To a scholar, as well as to an outsider, there is a most obvious similarity. These Jewish communities form pockets of 'internal aliens' within the larger Ashkenazi world. Each presents a mirror, posing questions about Jewish identity, ethnicity & begging for a re-examination of the history along with the diversity of the Jewish world.

These ethnic Jewish communities are among the only Jewish communities that have continued to reside & work in the same areas. In the rest of the world, the 100 years from 1880 to 1980 was not only a period of catastrophe, it was also a period of mass Jewish migration. Only some of these migrations were voluntary or forced, today most of the Jewish communities are no longer where they were a 100 years ago. In fact, nowadays much of Jewish ethnography is more like paleo-ethnography.

In contrast, the Jews of the Caucasus & Central Asia still live where they once formed separate, distinct & unique ethnic groups.
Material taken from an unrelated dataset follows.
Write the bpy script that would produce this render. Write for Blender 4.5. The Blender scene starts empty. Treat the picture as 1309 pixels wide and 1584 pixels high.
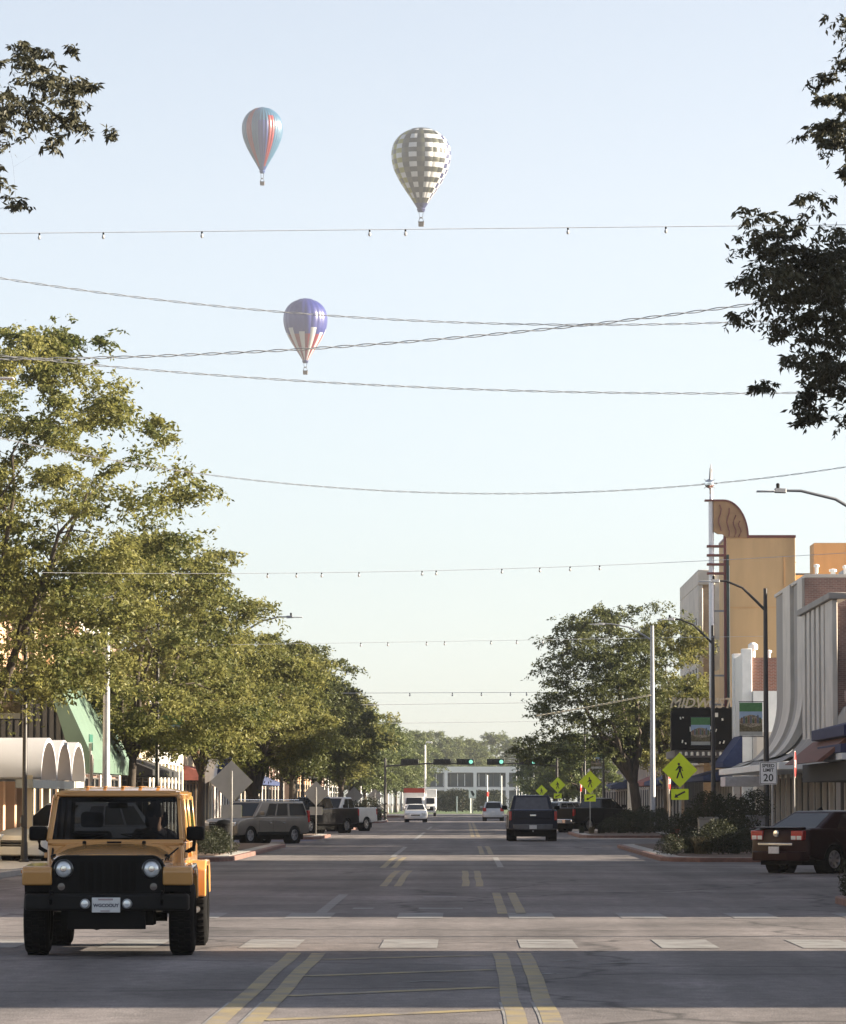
import bpy, bmesh, math, random
import numpy as np
from mathutils import Vector, Matrix, Euler

SC = bpy.context.scene
COL = SC.collection
R = math.radians
FPX = 6300.0           # focal length in pixels of the 1309 px wide photograph
CAMZ = 1.68
HU = 1.0

# ------------------------------------------------------------------ camera
cd = bpy.data.cameras.new('camera')
cam = bpy.data.objects.new('camera', cd); COL.objects.link(cam)
cam.location = (0, 0, CAMZ)
PITCH, YAW = 4.063, 0.577
cam.rotation_euler = (R(90 + PITCH), 0, R(YAW))
cd.sensor_fit = 'HORIZONTAL'; cd.sensor_width = 36
cd.lens = 36 * FPX / 1309
cd.clip_start = 0.5; cd.clip_end = 6000
SC.camera = cam
CM = Euler((R(90 + PITCH), 0, R(YAW))).to_matrix()

# ------------------------------------------------------------------ sky and sun
SUN_EL, SUN_AZ = 17.5, 89.0        # azimuth clockwise from +Y: low morning sun from the right
world = bpy.data.worlds.new('World'); SC.world = world; world.use_nodes = True
wn = world.node_tree; wn.nodes.clear()
sky = wn.nodes.new('ShaderNodeTexSky'); sky.sky_type = 'NISHITA'; sky.sun_disc = False
sky.sun_elevation = R(SUN_EL); sky.sun_rotation = R(SUN_AZ)
sky.altitude = 1200; sky.air_density = 1.0; sky.dust_density = 1.4; sky.ozone_density = 2.5
bg = wn.nodes.new('ShaderNodeBackground'); bg.inputs['Strength'].default_value = 0.05
wo = wn.nodes.new('ShaderNodeOutputWorld')
hs = wn.nodes.new('ShaderNodeHueSaturation'); hs.inputs['Saturation'].default_value = 0.55; hs.inputs['Value'].default_value = 1.0
wn.links.new(sky.outputs[0], hs.inputs['Color']); wn.links.new(hs.outputs[0], bg.inputs[0]); wn.links.new(bg.outputs[0], wo.inputs[0])
sl = bpy.data.lights.new('sun', 'SUN'); sl.energy = 5.0; sl.angle = R(0.6); sl.color = (1.0, 0.86, 0.66)
so = bpy.data.objects.new('sun', sl); COL.objects.link(so)
sd = Vector((math.sin(R(SUN_AZ)) * math.cos(R(SUN_EL)), math.cos(R(SUN_AZ)) * math.cos(R(SUN_EL)), math.sin(R(SUN_EL))))
so.rotation_euler = sd.to_track_quat('Z', 'Y').to_euler(); so.location = (60, 40, 60)
SC.view_settings.view_transform = 'Standard'; SC.view_settings.look = 'None'
SC.view_settings.gamma = 1.0; SC.view_settings.exposure = 2.14
SC.cycles.max_bounces = 6; SC.cycles.transparent_max_bounces = 8; SC.cycles.volume_bounces = 0
SC.cycles.caustics_reflective = False; SC.cycles.caustics_refractive = False

def at(px, py, d):
    """point of the place seen at photograph pixel (px,py), d metres down the street"""
    v = CM @ Vector(((px - 654.5) / FPX, -(py - 792) / FPX, -1))
    v = v * (d / v.y)
    return Vector((v.x, v.y, v.z + CAMZ))
def gx(px, d): return at(px, 1239.5, d).x
def gz(py, d, px=718): return at(px, py, d).z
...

Naturally, the wave of Soviet Jewish emigration coupled with the population movements of the post-Soviet era had their effect on these communities. None-the-less, these more than any other ethnic Jewish group, offer a unique & valuable resource for historical & ethnic study.

Ever since Jews started leaving the Holy Land there have been 2 potential migration routes: east or west. Historically, the first diaspora was in Babylon, to the east. Its origins lay in the deportation of the Jews from Israel by the Assyrians. The Jews were also taken from Judah by the Babylonians. Progressionally, through the centuries, the Babylonian community was augmented by waves of refugees, especially after the destruction of the 2nd Temple in 70 AD. Throughout the 1st millennium AD the Babylonian Diaspora remained the most important Jewish community as well as the center of Spiritual development, as the Babylonian Talmud denotes most forcefully.